Now there are people against bringing Noriega back.  As is their custom, they operate in the dark corners of the political landscape, whispering and casting doubt on Noriega.   They include cops who do not want to face the consequences of their actions, which include stealing promotion tests and intimidating the public for political reasons.   They include former and current members of the commision who are angry that our code and laws apply to them and their friends.  There are out of towners and lobbyists who are afraid they will lose control of the PD and have to be governed like the rest of us.  

The semi-public face of this crowd is the "loser by a landslide" in the last mayoral election who is spreading her "questions" designed not to bring out the truth of the matter but to obscure the truth by sowing doubt about Noriega's reputation.   In a brilliant performance, The Loser simultaneously encouraged the few readers of her social media to engage in LEOAFFAIRS, the dark web for idiots, while simultaneously decrying that her public correspondence is referenced there.   

When the commissioners go into this meeting on Monday, they need to have two principles in mind.  
  1. How is the Village best served?   Does reinstatement of Noriega bring more benefit than drawbacks to the Village? 
  2. Has the public really been heard and has the commission genuinely listened to and acknowledged those concerns?
We are in this situation because the League of Cities was instructed wrongly to settle with Noriega for money in January, a decision that was carelessly made by the new commission, and the League of Cities have not received the clear instruction that reinstatement is the will of the community.   

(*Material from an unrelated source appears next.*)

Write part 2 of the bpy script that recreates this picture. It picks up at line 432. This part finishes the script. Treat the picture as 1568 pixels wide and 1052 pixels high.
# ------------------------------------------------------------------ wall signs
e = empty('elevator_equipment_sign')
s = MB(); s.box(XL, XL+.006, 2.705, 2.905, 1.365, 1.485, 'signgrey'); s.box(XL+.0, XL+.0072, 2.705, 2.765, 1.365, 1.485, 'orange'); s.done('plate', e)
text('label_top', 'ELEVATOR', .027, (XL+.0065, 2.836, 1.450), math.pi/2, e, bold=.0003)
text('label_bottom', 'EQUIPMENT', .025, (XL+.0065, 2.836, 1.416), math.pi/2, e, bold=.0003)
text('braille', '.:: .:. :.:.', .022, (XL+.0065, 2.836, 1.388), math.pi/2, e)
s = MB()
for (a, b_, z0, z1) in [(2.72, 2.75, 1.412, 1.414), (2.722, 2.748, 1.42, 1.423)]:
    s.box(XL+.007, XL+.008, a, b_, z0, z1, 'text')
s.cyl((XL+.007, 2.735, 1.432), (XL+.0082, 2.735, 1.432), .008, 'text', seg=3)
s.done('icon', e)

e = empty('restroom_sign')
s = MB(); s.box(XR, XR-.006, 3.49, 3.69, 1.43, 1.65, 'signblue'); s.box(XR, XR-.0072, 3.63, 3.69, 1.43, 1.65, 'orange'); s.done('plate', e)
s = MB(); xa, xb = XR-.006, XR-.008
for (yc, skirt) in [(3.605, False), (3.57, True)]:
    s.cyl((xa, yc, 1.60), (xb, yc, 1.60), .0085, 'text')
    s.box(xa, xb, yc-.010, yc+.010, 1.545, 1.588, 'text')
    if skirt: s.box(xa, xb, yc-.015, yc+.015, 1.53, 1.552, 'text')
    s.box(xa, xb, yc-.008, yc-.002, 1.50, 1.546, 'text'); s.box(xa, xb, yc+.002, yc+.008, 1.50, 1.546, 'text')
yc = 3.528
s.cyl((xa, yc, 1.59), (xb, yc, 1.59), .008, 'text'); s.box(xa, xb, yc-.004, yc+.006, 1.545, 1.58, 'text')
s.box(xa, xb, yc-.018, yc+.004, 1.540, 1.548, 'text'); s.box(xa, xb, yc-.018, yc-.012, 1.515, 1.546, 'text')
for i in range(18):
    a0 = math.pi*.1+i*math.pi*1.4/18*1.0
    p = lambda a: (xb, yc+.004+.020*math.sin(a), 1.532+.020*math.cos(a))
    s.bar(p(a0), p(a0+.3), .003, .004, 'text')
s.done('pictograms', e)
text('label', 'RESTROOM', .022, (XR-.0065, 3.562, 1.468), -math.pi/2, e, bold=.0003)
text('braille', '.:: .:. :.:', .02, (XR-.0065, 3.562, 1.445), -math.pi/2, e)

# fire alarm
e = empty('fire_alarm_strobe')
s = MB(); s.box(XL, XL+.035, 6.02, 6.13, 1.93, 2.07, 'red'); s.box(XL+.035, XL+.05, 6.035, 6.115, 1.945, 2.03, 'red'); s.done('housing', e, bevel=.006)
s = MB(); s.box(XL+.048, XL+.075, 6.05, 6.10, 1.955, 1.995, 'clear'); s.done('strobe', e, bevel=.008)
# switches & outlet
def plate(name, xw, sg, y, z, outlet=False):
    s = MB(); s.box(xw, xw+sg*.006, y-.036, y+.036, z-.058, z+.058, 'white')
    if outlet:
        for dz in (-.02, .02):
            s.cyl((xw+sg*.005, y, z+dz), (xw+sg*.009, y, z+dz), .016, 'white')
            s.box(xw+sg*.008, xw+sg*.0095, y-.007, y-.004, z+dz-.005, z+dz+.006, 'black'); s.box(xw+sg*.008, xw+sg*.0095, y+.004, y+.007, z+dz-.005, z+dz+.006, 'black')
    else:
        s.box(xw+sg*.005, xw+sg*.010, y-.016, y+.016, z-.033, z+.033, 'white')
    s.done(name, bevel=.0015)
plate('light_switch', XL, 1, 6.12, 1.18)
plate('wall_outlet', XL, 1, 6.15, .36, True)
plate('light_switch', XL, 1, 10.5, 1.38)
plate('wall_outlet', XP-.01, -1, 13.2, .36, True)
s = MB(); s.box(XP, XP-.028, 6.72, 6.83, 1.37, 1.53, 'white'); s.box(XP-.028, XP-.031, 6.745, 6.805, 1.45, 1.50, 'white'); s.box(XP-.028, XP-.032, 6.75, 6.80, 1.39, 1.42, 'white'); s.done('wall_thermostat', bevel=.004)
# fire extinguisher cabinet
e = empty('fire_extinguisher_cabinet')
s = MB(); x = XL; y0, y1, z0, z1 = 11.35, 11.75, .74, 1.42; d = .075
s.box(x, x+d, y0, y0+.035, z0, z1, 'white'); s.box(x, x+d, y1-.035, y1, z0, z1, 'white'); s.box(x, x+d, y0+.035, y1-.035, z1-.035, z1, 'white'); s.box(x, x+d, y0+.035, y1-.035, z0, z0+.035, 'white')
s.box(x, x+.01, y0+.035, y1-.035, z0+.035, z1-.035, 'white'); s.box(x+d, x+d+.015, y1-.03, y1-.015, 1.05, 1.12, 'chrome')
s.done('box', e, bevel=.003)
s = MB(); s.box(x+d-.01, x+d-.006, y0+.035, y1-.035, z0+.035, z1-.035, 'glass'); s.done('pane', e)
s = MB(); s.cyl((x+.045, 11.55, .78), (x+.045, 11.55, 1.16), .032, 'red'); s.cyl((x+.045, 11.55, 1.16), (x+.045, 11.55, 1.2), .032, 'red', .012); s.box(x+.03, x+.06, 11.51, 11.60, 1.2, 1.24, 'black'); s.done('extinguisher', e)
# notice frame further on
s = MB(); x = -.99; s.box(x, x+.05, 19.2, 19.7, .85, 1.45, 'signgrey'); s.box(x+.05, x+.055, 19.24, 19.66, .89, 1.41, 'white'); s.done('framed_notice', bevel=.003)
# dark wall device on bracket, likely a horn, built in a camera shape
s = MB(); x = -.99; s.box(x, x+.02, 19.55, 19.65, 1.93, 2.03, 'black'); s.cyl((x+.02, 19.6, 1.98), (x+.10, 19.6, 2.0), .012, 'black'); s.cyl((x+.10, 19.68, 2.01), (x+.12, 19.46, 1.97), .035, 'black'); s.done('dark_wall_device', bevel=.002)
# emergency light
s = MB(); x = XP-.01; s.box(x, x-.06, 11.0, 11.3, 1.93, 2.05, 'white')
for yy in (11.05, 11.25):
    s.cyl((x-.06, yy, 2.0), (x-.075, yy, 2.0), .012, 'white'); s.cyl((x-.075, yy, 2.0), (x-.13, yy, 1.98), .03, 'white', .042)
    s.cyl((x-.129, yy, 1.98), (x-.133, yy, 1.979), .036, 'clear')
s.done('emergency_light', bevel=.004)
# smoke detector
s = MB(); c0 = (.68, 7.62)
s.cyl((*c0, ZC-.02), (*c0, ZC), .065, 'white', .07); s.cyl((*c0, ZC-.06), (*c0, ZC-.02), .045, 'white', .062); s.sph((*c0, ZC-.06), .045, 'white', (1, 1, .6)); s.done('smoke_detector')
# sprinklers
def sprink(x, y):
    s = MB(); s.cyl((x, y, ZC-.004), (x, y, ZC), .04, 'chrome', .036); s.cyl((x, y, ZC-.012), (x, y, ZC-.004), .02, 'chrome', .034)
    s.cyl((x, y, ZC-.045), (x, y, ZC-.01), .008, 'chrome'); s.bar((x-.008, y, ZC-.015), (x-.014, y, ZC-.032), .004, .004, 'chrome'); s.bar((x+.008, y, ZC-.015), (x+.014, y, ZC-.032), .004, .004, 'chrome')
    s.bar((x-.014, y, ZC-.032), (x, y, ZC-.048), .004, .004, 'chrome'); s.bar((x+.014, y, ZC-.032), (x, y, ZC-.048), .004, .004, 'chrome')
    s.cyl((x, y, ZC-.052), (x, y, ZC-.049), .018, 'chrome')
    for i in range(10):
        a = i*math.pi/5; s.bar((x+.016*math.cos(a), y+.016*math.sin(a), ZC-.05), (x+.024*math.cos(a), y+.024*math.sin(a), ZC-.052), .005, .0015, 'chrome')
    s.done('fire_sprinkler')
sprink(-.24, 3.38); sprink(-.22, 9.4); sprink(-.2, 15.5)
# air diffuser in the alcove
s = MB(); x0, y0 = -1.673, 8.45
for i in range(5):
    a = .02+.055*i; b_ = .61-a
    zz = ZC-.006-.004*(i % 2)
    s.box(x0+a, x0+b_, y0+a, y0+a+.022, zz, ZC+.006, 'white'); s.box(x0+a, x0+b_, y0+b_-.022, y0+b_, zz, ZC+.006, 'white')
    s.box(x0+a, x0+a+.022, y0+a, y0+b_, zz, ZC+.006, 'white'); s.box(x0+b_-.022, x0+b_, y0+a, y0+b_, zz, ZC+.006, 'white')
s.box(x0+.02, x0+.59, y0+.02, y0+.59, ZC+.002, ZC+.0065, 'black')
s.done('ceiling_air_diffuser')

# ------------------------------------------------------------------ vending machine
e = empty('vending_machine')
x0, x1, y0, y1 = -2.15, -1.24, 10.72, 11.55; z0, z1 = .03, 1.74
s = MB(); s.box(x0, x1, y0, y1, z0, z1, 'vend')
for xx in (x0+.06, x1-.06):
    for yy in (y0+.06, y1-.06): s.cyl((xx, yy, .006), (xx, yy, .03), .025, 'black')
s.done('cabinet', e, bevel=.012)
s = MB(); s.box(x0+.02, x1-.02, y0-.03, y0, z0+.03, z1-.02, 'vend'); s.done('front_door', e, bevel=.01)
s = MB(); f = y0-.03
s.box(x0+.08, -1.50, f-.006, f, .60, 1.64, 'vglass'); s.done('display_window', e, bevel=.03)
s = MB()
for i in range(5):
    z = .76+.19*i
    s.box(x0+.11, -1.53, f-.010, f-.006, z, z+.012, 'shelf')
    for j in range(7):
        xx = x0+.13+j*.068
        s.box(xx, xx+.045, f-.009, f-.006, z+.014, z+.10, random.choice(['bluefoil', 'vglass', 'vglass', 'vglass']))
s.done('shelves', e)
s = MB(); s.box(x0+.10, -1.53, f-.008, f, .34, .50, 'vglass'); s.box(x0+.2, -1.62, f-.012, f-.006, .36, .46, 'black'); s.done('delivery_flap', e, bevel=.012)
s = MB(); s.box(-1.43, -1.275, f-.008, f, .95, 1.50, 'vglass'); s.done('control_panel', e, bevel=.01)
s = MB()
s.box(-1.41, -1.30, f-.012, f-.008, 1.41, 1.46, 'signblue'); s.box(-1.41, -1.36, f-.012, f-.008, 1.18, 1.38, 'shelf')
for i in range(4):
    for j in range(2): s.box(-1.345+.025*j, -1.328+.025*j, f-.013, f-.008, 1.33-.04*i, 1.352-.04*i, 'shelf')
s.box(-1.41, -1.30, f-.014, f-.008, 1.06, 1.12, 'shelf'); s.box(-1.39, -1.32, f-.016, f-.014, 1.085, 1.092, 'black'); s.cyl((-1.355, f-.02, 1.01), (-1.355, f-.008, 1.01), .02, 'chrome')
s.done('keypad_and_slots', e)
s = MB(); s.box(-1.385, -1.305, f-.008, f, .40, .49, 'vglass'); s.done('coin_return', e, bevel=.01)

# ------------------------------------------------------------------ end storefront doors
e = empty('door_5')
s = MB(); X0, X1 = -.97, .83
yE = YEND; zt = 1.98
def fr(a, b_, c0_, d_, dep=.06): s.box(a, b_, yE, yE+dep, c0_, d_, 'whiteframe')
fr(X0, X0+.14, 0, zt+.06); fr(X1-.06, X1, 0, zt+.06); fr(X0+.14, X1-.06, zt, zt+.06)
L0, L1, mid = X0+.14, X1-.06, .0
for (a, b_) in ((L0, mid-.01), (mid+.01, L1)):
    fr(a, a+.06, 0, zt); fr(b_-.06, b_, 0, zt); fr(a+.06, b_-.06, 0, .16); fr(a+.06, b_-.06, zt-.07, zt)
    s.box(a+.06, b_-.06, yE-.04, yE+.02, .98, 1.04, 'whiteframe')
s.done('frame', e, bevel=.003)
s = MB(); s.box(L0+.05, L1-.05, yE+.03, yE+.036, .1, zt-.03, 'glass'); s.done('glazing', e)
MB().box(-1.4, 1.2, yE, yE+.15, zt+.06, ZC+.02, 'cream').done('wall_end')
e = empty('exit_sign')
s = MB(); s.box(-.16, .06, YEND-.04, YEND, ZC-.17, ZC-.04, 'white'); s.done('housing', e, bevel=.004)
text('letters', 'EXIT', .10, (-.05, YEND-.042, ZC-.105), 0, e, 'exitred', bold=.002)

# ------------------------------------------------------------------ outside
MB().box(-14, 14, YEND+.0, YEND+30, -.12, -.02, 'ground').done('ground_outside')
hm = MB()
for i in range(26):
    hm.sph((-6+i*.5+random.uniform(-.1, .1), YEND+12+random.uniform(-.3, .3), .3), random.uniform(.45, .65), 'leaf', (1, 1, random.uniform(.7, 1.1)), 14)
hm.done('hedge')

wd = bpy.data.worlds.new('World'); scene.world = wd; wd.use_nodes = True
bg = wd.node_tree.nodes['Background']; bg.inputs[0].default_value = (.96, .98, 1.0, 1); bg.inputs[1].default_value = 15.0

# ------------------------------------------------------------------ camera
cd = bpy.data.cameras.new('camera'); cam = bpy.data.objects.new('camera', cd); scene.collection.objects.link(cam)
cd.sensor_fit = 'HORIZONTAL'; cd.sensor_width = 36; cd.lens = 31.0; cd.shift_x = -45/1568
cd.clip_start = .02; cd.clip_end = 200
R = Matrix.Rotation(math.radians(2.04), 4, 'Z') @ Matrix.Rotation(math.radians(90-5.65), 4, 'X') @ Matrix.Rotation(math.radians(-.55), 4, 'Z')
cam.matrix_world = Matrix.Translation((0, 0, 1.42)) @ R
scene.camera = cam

In the end, the commission may choose to not reinstate Noriega.  But if they are to have our trust, the commission better be prepared to explain and defend their decisions.  Because finally it is the public who has to live with the consequences of their decision and we deserve a commission who operates solely with our best interests at heart.  

Kevin Vericker
April 26, 2019

1 comment:

  1. I support reinstating Chief Noriega because it is good for North Bay Village and simply is the right thing to do.